The Laboratory is divided into six departments extending through the several large factories alluded to, and the buildings on the Island. Department No. 1 is for the manufacture of percussion caps, friction primers, fuses, signal lights and rockets, and war rockets; No. 2 is the Chemical Department; No. 3 is for the manufacture of small arm cartridges - all of which departments are situated on the Island. No. 4 is for fixing and packing artillery ammunition; No. 5 is for sea coast defence ammunition, and No. 6 is for pistol and breech loading ammunition. A handsome bridge connects the Island with the departments on the city side.

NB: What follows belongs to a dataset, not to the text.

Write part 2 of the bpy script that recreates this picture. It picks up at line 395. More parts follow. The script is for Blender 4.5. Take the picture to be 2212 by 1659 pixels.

It is interesting to watch the facility and expedition with which the operatives, male and female, perform their various labors. Men only are employed in the heavy ammunition department, where shell and canister are packed, grape put up, cannon cartridges made and boxed up for transportation. In the department occupied by females, cartridges, fuses, caps, primers and rockets are turned out with astonishing rapidity. To give some idea of the expedition with which work is done, it may not be an unfair criterion to say that the average number of cartridges made per day, by little girls from nine to twelve years of age, is 1200 each.

Every department is well and carefully heated. - Those on the island are rendered comfortable by registers from furnaces distinct from the buildings. Very few accidents have occurred at the Laboratory since its establishment - much fewer, indeed, than might reasonably have been expected where so many raw hands have been necessarily employed. The establishment has been of inestimable service, we may say the salvation of the Confederacy. It is the general ordnance manufactury of the South.